1. It’s Thursday, January 18, 2018.
2. Today is mathematically correct. So was yesterday.
3. It’s the 236th birthday of Daniel Webster, one of those famous U.S. senators who never became President.
Webster was said to be a great orator – obviously, with no audio from the period, you have to wonder how he’d fare in the video age.
He also was a big fan of the federal government, butting heads a lot with Andrew Jackson and the Democrats. Keeping it together during the crises of the early 19th century dominated his career; he supported the Compromise of 1850 that staved off the Civil War for a decade.
The key words here are “staved off.” It didn’t prevent the war.

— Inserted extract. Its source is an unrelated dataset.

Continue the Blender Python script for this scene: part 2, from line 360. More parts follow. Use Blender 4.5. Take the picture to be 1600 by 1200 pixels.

While the compromise ensured that California and other parts of the West wouldn’t be slave states, it tightened fugitive slave laws.
In essence, if a suspected runaway slave walked down a street in New York City, law enforcement was obligated to go after him or her – and ordinary citizens could be pressed into a posse to help in the capture.
If you think this reeks of what’s going on with undocumented immigrants in this country, you and I are on the same line.
4. And if you think our stature as a world power has taken a deep dive in the 363 days of this administration, you’re right again.
A new Gallup poll of people in 134 countries finds approval of the United States plummeting to 30% from 48% in the final year of Barack Obama’s administration.
That 48%, by the way, is about as high as these numbers get – no matter what a powerful nation does, it’s going to piss somebody off. Just as an example, Germany now ranks as the most respected major power, with a 41% approval.
That’s followed by China at 31%.
You got that. China – of the human rights violations and expansionist notions – is more respected in the world right now than the United States.
And yet, there are people who think we’re doing something right by our aggressive so-called “America First” policy. But instead of standing tall, we’re driving our traditional allies away and making our power worthless.
Being mean doesn’t make you strong.
5. In the next few days, funding for the federal government runs out. Many Democrats want to use this moment to curtail some of the cruelty that has transpired in the past year.
They want to ensure that children of undocumented immigrants, promised stability in the only home many have ever known, are protected from deportation, which Trump seems determined to enforce in March.
Democrats also want to ensure that children have health insurance – a program, enacted in a bipartisan manner twenty-plus years ago, to provide that protection expired last year. Republicans in Congress were more hell-bent on tax cuts for their donors.
So many Democrats say they aren’t going to support government funding after Saturday unless those protections are part of it.
Republicans have thrown in one more wrench – the 2018 equivalent of strengthening the Fugitive Slave Act. They want the money for Trump’s idiotic wall on the Mexican border. A visible symbol that cruelty and antipathy are American policy.
Do Democrats act as Daniel Webster and compromise? Or do they force the issue in 2018 – thinking that they let the wall and increased deportations become a norm that would be hard to break in subsequent years?
I think the Gallup poll on stature gives the answer. The world wants to look to the United States for leadership. Somebody in this country should stand for that – it might as well be the Democrats.